レアリティの復活 2002
原始時代から綿々と続いている芸術の主軸となっているのは普遍性の有る、
真理の有る、今日的に 言えばレアリティの有るアートと言う事になっていた。
つい二、三十年前迄はレアリティが有るとか無いとかは芸術の分野では最重要な事であった。
しかし最近は遠くの彼方に忘れ去られついぞ聞く事も無くなった。
レアリティが有ると言う事が解るのは大変難しいと言わざるを得ない。レアリティとは何か?

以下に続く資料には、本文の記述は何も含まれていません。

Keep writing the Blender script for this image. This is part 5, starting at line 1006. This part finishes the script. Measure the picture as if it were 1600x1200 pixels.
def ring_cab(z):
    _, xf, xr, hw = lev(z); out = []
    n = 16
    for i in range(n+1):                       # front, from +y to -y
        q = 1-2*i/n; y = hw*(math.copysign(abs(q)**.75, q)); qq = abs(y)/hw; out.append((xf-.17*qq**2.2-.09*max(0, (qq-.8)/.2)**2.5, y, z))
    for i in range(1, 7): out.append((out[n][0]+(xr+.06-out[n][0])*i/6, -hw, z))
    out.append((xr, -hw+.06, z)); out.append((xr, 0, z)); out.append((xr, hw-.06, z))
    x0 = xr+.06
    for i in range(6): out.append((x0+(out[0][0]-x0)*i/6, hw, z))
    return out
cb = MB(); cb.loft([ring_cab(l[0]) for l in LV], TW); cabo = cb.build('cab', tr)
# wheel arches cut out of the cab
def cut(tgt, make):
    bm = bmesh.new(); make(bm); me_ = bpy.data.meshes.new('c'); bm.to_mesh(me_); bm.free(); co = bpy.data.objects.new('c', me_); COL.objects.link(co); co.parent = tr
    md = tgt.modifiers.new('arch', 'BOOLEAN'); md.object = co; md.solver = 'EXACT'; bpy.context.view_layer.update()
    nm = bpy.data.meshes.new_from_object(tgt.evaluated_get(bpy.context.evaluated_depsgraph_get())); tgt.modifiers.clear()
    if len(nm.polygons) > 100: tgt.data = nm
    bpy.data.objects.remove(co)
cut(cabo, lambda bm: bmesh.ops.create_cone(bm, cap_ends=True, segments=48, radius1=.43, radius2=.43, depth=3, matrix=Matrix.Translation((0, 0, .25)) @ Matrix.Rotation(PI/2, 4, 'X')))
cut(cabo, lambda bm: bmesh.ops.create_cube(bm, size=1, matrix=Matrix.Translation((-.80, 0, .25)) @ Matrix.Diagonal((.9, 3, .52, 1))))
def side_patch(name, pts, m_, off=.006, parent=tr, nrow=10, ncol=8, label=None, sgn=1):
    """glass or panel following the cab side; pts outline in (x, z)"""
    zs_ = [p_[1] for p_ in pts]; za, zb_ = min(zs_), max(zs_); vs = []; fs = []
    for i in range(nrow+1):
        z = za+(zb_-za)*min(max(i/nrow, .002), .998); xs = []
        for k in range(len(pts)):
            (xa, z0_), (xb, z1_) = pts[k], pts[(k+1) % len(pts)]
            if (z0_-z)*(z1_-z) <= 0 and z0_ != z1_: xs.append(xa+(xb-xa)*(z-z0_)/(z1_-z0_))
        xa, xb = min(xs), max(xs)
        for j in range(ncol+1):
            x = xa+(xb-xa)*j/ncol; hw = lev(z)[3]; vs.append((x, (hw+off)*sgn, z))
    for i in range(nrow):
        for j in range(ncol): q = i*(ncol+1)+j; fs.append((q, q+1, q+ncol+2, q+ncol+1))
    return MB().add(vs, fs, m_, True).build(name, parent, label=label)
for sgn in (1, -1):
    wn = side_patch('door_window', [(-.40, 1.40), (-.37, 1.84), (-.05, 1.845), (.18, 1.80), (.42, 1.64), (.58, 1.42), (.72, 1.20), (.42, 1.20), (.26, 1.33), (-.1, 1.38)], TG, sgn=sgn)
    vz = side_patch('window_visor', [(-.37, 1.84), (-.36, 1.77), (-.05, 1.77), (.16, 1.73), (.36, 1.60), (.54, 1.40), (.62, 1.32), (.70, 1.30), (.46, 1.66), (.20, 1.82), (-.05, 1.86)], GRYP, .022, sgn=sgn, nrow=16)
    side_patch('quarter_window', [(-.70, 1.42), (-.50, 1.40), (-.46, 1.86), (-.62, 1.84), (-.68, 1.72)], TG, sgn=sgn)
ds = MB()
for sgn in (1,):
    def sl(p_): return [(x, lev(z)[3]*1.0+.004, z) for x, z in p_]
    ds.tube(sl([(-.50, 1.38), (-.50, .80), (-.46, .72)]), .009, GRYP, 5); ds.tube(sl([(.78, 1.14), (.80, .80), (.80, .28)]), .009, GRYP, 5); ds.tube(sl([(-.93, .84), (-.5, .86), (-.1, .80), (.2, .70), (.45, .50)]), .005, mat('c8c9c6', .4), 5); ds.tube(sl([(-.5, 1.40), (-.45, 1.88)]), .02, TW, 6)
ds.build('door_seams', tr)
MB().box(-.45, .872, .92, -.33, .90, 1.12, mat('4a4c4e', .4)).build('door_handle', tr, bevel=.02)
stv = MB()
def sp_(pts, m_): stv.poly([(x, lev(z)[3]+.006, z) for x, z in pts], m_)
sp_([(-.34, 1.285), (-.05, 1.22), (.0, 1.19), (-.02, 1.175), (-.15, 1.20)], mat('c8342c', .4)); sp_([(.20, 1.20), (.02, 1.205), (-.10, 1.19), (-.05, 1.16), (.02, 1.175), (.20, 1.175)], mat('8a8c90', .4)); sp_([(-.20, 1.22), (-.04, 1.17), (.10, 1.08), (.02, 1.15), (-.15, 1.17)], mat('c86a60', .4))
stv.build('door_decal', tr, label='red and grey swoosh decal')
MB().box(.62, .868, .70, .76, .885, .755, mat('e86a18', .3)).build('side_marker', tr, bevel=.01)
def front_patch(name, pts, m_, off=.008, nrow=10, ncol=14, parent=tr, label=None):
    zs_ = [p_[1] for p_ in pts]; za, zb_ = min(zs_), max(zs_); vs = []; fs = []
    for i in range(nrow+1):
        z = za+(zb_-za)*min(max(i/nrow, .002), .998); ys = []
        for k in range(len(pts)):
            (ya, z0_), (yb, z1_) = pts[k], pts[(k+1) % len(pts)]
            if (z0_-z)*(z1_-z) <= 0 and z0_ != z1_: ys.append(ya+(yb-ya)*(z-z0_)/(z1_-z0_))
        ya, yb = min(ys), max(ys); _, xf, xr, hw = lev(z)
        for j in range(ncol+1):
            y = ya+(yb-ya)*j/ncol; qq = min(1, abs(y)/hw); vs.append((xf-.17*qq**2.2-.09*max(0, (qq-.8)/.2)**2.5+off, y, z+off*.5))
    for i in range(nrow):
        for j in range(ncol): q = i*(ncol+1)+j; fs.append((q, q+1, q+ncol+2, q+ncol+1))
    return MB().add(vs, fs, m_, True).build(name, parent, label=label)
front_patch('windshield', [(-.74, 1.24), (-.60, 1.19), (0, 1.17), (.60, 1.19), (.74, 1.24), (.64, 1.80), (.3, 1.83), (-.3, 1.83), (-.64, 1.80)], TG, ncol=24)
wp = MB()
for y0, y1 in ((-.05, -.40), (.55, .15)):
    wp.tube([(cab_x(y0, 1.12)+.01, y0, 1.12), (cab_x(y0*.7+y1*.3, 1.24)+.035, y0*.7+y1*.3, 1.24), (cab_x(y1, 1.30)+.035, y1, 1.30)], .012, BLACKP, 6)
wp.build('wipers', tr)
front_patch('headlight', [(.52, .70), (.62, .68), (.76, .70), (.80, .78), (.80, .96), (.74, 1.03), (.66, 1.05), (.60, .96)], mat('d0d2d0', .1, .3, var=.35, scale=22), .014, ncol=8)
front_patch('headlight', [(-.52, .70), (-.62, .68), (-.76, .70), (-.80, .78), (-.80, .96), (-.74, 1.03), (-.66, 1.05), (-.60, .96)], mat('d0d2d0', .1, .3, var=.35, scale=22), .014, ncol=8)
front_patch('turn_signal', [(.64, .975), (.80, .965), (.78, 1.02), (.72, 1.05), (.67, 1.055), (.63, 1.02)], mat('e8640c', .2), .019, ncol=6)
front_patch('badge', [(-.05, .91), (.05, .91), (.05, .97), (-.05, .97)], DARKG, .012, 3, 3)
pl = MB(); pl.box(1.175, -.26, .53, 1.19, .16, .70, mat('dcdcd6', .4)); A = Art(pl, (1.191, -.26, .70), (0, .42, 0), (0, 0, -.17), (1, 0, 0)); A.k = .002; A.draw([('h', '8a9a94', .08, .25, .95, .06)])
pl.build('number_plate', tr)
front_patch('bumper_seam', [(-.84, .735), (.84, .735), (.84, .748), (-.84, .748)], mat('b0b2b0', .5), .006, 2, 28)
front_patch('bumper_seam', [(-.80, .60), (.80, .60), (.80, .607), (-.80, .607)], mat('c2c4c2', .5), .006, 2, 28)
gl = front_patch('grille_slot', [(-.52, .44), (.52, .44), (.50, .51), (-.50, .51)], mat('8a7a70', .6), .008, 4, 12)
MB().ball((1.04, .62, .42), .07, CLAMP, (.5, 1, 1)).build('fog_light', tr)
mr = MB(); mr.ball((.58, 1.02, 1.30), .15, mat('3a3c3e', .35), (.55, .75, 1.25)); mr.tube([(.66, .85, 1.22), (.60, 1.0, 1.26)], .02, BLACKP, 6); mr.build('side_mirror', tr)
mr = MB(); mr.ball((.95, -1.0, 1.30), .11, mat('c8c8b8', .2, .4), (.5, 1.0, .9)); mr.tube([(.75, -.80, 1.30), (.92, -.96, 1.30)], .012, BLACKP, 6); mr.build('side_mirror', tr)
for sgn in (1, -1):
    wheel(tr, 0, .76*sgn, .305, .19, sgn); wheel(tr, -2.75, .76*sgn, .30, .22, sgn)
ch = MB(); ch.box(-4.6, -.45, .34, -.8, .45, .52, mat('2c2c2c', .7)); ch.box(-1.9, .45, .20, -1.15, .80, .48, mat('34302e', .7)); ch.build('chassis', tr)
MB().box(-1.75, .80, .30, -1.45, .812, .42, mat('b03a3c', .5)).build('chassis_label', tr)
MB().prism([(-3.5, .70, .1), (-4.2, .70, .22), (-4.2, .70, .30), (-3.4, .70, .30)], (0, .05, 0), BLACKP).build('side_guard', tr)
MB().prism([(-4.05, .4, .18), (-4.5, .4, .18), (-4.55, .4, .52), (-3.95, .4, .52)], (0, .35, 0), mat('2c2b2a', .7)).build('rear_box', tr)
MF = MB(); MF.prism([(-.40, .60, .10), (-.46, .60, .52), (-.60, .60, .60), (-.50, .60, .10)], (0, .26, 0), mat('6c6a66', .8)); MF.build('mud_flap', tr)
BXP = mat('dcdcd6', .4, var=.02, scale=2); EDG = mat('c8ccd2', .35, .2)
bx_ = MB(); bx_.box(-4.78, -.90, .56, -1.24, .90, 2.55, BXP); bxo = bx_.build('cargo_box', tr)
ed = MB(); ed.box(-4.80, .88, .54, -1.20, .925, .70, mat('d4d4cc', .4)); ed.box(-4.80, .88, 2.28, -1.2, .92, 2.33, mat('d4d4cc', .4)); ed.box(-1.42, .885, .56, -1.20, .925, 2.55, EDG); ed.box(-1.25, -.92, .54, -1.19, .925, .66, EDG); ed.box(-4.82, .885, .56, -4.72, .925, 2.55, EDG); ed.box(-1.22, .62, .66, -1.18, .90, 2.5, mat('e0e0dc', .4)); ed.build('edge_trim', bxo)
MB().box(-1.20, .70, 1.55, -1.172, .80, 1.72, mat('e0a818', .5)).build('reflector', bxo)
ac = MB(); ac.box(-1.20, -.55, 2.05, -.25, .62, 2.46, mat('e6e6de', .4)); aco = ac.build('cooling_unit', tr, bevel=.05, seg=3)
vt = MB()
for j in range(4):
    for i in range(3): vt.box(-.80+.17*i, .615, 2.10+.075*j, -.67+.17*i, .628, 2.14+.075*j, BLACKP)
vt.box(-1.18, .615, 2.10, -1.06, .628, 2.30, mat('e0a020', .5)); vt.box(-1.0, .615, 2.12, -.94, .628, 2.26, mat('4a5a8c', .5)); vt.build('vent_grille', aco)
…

一言でいえばそれは我々のいる宇宙の意識(波動)の事と思っている。
太古から現代迄のあらゆるジャンルの芸術活動はこの宇宙意識を感智して
それと共鳴する事に心血を注いでいる。 そしてそれと共鳴している芸術をリアリティが有ると言って来た。
宇宙の波動を感智する為には感性が鋭くなければならない。
感性が鋭いと言う事は芸術家にとって第一の要件である。感性は主に右脳の働きから来る様である。
我々は左脳教育を受けて来たのである。左脳は主に記憶力や言語能力を司っている。
そして試験をして成績が決められて来た。右脳は直感力や創造力を出す働きをする。
しかし右脳教育は現在も全く無視されている様だ。脳において重要なのは視床下部、
とりわけ松果体が創造力や宇宙の波動を感智する為に中心的な役割をしている。
こういう右脳の感性への目覚めは宇宙の深い神秘性や自然の素晴しさ、人間の可能性の凄さに気づく事になる。
そして命の大切さ。愛を知る事になる。愛の感情は右脳から来る。ところで宇宙には「神」は一つしかない。
宇宙という神しか。だから宇宙の中に在る物は全て神。星、太陽、月、地球、
空気、水、木、火、土、石、草、犬、猫、虫、貴方、皆神様である。
こう思うと周りの物全てが大切な存在となって来る。この様な考えは弱者と言われて来た人々、
例えばインディアン、アボリジニ、アイヌの人々、多くの未開人と言われて来た人々や昔の日本人の中に有った。
そしてその人々の知恵の中に人類が生き残る為の共生の思考が有る事が解ってきた。
現代は人殺しの上手な国が世界を支配している。遂にはこの一刻でも全ての人類を滅亡する事が
出来る迄になってしまった。そしてその様な国々の思考をあらゆるジャンルにおいて盲従しているのが
現在の日本の様に思う。この様な思考への追随は破滅への道へと引きずり込まれはしないか。
今だに外国での成功がもてはやされ誉められたと嬉しがっている。
破滅への道に拍車をかけていないか疑問である。芸術は人を生かす、活かす為にある。
この様な人を生かす方向への役目としての芸術や哲学は増々重要な位置を占めると思う。
レアリティの追求への衰えと人類が滅亡していく事が比例している様に思えてならないのは私だけであろうか。
生き残る為の哲学や社会の仕組み、文化の創造は急務を要する。自然や人々との共生。(支配ではなく)
宇宙の神秘性や人間の可能性の凄さ、愛、こういうものを内包した芸術を創造し、世界を支配している人々に
どんどんアピールしていかねばならない。 つまりレアリティの復活を。レアリティの明るさ、貴さ、深さは無限である。
到底人間の理解出来るところではない。しかし、それに対して無限に追求出来るという事でもある。